Decades of pro-market economic restructuring, destruction of manufacturing and other full-time jobs and cuts to government services have produced high youth unemployment and unprecedented social inequality.

Fuller indicated that the current Liberal-National Coalition government of Premier Gladys Berejiklian is planning more extensive issuing of the assault rifles. “[P]erhaps next year, depending on the environment, you may see officers deployed in a standard patrolling type method with these types of firearms,” he said.

Fuller denied any immediate plans to equip the entire police force with such weapons. It was definitely possible, “but certainly not in the coming months. We need to have that conversation.”

The M-4 is widely used by the US Army and Australian Special Forces. It has a 30-round magazine firing the 5.56 x 45mm NATO military round with a muzzle velocity of 910 metres per second. If used in full automatic mode, an M-4 can fire 770-950 rounds per minute. Because of the rounds’ kinetic energy, the effects are horrific. The weapon is effective out to 600 metres for aimed shots but lethal impacts extend beyond this.

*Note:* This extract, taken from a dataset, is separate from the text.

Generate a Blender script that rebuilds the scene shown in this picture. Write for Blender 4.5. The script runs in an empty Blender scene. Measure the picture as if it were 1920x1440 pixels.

At the media conference, staged at Sydney’s central bayside Circular Quay, PORS members paraded around, brandishing their new weapons among workers, shoppers and café patrons. It was an intimidating display. Police Minister Troy Grant said some people would be “confronted” by police having “a greater capacity in relation to their firearms and their arsenal,” but the community should be “comforted” by the knowledge the police had the capacity to protect it.

Last June, when the re-arming of the PORS was first announced, the government unveiled legislation to give police more legal protection if they use their weapons in a “pre-emptive” shooting of a suspect in a “terrorist” incident. These moves will only increase the likelihood of police killing people with impunity.

Between 1989 and 2011, 105 people were shot dead by police in Australia, according to a 2013 report by the Australian Institute of Criminology. All but one were declared justified by coroners. Not one police officer was charged.

As the pretext for its June announcement, the Berejiklian government used the December 2014 Lindt café siege in central Sydney. The federal and state governments falsely labeled that incident, which resulted in the deaths of two of the 18 hostages, as a terrorist attack. In reality, the hostage-taker, Man Haron Monis, was mentally unstable and well known to police and the Australian Security Intelligence Organisation.

The siege was politically exploited to further extend some of the world’s most anti-democratic “counter-terrorism” laws, which include detention and interrogation without charge. The definitions of terrorist-related offences have also been broadened to potentially cover protest actions including against Australia’s participation in Washington’s wars.